U.S. threat building with tropical storm watch in Florida

A tropical storm watch has been set for parts of Florida as a system that followed Dorian into the Bahamas targets the East Coast.

Waves break on the beach as Hurricane Dorian passes offshore in Folly Beach, South Carolina, U.S., on Thursday, Sept. 5, 2019. (Photo: Luke Sharrett/Bloomberg)

A tropical storm watch has been set for parts of Florida as a system that followed Dorian into the Bahamas, dumping as much as 6 inches of rain on those hurricane-devastated islands, targets the U.S. East Coast.

Maximum sustained winds are near 30 mph (45 kilometers) with higher gusts, and the storm is traveling at around 6 mph, according to an 8 a.m. EST time report by the National Hurricane Center.
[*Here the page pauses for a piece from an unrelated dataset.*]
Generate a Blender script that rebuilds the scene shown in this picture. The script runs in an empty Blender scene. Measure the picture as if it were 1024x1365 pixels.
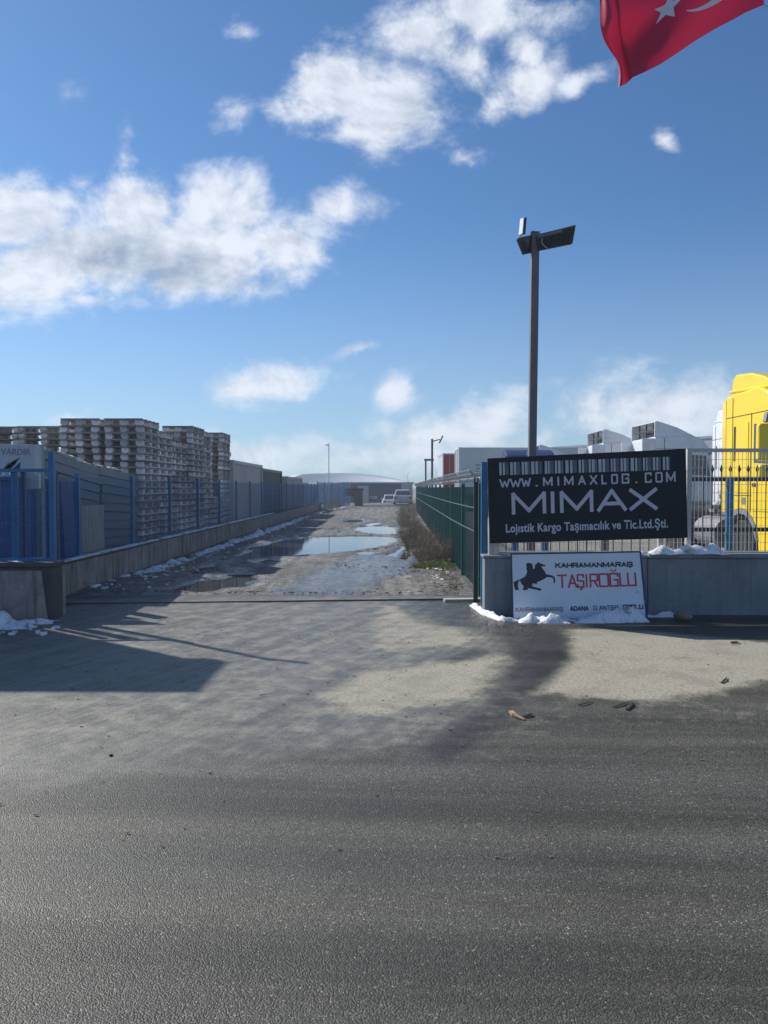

It is expected to strengthen in the next 48 hours, and a storm watch is now in place from the Jupiter Inlet in Florida to the state’s Flagler-Volusia county line.

An earlier model suggested the system might enter the Gulf of Mexico, the heart of America’s offshore energy production. Instead, it will skirt the Florida coast over the weekend, reaching Georgia by late Sunday, said Adam Douty, a meteorologist at AccuWeather Inc.

“Today there is pretty high confidence it doesn’t look like it is going to head into the Gulf of Mexico,” Douty said. Until a low-level center forms for the storm, forecast models will struggle with it, he said.

A U.S. Air Force Reserve hurricane-hunter aircraft is flying out to investigate the system. These flights will search out the storm’s top winds and its structure, helping to pinpoint its strength, makeup and direction.

For two days, the system has been sitting over the part of the Bahamas hit hardest by Dorian.

The island nation is still struggling to recover from that storm, which stalled over the Bahamas as a Category 5 hurricane with 180-mph winds. At least 50 people are confirmed dead from Dorian, hundreds are missing and the islands of Abaco and Grand Bahama are devastated. If the disturbance gets better organized and gains strength, it will be called Humberto, becoming the eighth storm named across the Atlantic in a season that’s been slightly more active than the average.

On Wednesday, the health minister for the Bahamas, Duane Sands, said teams of dog handlers from the U.S., Canada and Belgium are uncovering more and more dead bodies among the debris. In a nation where 80% of the land is less than 32 feet (10 meters) above sea level, people were confronted by “20 feet of ocean in their backyard,” Sands said.

The six-month Atlantic season reached its statistical peak on Sept. 10, with its most active phase lasting until early October. The season ends on Nov. 30.